Things become complicated with this issue.

I recently posted some warning about the Debian SSH / SSL vulnerability, even before Heise had a clue ;-) People now start to get hyperactive, which leads to a confusing amount of blacklists and guides on the Web.

For our Debian systems, I performed the following steps. Please note that the blacklist packages currently only check 1024bit and 2048bit keys.

  • Update your SSH installation on all machines, in order to get “ssh-vulnkey” for free. The SSH server will reject all vulnerable keys from this point, so make sure that you keep some shell open. Use the following command to scan the complete disc for vulnerable SSH keys:
    find / \( -name "*_dsa*" -o -name "*_rsa*" \) -type f -exec ssh-vulnkey '{}' \; 2> /dev/null|grep COMPROMISED
  • Install the Debian OpenSSL blacklist package from the Debian Wiki. You can then check the disc for vulnerable SSL keys with a similar command:
    find / -name "*.pem" -type f -exec openssl-vulnkey '{}' \; 2> /dev/null|grep COMPROMISED
    This step can get a little bit annoying, since the openssl package asks for the passphrase of encrypted PEM files.

Using OpenDNS

May 27th, 2008 by Peter

Since this afternoon, the internal Hetzner DNS servers seem to have a problem. You can connect, but get no answer. This is tricky since all basic services rely on DNS during their operation. Think of the reverse lookup during SSL negotation or the host name HELO check in the mail server.

For this night, OpenDNS saved me. The response times “feel” pretty fast, and I couldn’t find any problems reports from users regarding their advertisement and blocking policy.

However, the automated redirection features of OpenDNS for Web browsers might confuse your daemons:

frodo:~# ping foo
PING foo.nclmail.de (208.69.34.132) 56(84) bytes of data.
64 bytes from hit-nxdomain.opendns.com (208.69.34.132): icmp_seq=1 ttl=56 time=21.2 ms
64 bytes from hit-nxdomain.opendns.com (208.69.34.132): icmp_seq=2 ttl=56 time=20.3 ms
64 bytes from hit-nxdomain.opendns.com (208.69.34.132): icmp_seq=3 ttl=56 time=20.5 ms

I recommend to have the usual safe guards of DNS configuration – a valid search mydomain1, mydomain2, ... string in resolv.conf and static entries for localhost and all critical infrastructure machines in your /etc/hosts file.

Debian OpenSSL vulnerability

May 15th, 2008 by Peter

The Debian security team announced a vulnerability in the OpenSSL package, reasoned by a Debian-specific change of the original sources.
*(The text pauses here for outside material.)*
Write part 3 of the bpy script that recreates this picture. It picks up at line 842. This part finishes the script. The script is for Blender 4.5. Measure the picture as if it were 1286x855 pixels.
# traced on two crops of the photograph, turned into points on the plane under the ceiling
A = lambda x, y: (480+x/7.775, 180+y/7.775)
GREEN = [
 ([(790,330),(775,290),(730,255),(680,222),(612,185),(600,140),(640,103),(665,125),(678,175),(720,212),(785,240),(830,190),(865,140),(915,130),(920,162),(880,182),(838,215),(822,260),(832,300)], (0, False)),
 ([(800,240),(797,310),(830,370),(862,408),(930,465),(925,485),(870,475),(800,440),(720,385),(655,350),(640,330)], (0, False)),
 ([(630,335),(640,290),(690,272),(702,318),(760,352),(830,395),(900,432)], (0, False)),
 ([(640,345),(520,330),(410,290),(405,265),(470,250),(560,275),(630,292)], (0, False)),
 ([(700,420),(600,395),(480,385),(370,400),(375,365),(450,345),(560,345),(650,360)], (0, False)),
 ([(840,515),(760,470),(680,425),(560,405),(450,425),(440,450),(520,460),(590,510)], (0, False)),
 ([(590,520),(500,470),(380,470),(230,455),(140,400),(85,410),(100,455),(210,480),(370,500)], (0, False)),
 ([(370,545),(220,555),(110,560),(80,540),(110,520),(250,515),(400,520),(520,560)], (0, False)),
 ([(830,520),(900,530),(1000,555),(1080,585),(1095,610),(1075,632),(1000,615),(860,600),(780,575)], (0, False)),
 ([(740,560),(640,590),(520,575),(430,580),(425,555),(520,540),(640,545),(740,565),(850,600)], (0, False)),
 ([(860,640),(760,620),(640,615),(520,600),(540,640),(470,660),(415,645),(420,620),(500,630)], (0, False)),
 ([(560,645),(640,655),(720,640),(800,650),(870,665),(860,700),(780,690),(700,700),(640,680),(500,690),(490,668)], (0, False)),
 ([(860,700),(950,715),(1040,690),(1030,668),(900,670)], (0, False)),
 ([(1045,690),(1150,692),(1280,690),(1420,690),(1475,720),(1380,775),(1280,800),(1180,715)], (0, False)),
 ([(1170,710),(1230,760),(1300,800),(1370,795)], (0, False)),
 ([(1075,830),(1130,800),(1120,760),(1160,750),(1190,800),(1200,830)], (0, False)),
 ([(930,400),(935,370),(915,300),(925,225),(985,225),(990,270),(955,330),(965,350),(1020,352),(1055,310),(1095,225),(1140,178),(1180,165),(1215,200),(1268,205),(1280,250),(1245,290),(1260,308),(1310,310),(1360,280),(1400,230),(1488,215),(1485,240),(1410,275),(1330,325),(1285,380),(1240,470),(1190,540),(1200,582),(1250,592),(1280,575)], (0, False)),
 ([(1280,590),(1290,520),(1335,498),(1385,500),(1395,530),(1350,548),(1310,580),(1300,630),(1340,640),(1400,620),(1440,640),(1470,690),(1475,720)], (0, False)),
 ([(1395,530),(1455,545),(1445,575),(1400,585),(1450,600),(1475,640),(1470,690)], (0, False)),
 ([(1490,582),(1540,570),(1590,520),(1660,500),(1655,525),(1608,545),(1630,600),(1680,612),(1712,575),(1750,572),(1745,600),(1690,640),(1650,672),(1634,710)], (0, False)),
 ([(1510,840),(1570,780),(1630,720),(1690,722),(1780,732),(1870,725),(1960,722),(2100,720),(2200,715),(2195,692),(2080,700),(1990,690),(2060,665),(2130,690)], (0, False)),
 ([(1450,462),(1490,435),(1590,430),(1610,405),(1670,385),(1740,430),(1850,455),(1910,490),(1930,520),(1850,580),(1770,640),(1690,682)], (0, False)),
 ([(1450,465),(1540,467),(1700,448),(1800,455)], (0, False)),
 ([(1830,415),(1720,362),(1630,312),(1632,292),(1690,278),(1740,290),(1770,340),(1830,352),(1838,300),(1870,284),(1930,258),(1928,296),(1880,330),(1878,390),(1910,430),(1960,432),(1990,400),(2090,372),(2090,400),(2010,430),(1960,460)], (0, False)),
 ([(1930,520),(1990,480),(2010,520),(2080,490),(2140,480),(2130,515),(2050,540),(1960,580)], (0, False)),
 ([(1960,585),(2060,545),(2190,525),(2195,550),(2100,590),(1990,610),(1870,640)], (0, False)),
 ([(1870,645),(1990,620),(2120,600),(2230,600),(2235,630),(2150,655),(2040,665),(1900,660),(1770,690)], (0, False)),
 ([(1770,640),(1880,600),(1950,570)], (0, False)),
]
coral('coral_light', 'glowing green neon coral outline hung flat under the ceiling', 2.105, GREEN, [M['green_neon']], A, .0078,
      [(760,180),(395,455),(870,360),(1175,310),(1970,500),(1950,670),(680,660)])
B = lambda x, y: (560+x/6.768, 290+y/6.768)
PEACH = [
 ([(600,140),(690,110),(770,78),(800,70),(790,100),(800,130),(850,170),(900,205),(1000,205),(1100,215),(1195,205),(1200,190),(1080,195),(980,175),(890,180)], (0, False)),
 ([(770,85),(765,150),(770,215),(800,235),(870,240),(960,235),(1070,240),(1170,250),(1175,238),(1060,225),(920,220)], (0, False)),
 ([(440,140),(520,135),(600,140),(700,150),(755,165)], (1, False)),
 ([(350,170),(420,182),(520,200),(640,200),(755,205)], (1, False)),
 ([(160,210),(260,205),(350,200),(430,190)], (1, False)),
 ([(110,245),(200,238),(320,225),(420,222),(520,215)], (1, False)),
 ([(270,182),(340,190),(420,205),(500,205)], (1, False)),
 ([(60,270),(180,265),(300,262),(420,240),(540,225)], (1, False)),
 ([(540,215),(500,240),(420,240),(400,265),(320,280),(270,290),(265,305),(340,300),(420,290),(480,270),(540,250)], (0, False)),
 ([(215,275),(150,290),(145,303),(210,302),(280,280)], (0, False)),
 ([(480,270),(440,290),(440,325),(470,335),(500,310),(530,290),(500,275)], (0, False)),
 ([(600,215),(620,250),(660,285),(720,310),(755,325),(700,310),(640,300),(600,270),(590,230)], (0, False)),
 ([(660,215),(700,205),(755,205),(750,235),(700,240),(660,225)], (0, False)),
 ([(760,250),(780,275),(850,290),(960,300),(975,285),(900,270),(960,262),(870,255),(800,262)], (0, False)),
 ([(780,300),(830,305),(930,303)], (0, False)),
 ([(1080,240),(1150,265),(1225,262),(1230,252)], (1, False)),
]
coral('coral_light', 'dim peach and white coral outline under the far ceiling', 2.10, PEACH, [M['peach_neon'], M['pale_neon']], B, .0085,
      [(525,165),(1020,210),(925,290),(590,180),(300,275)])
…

It leads to a predictable number generator, which makes the key space for generated private keys (for SSL certificates or SSH key-based authentication) extremely small.

As the authors noted, this is extremely nasty. It influences not only all Debian installations since 2006, but also all derived distributions such as Ubuntu or Knoppix. Whenever one of your applications is offering SSL-based security (mail server, web server, SSH server, OpenVPN, imap server, pop3 server, subversion, …), it could be vulnerable. If you got your SSL certificates from a provider such as GoDaddy or Verisign, they might be also vulnerable, even though you are not using Debian.

A wiki page tries to summarize the needed steps for all relevant packages.

I am currently investigating the already published scanner tools from MetaSploit. The page also contains a good explanation of the attacks nature.

[Update]

Save your time. Debian already provides a package with all possible weak keys, and a tool to compare this database with the keys on your system (“ssh-vulnkeys -a”). So just update your Debian as usual, and inform your users about the new SSH host keys.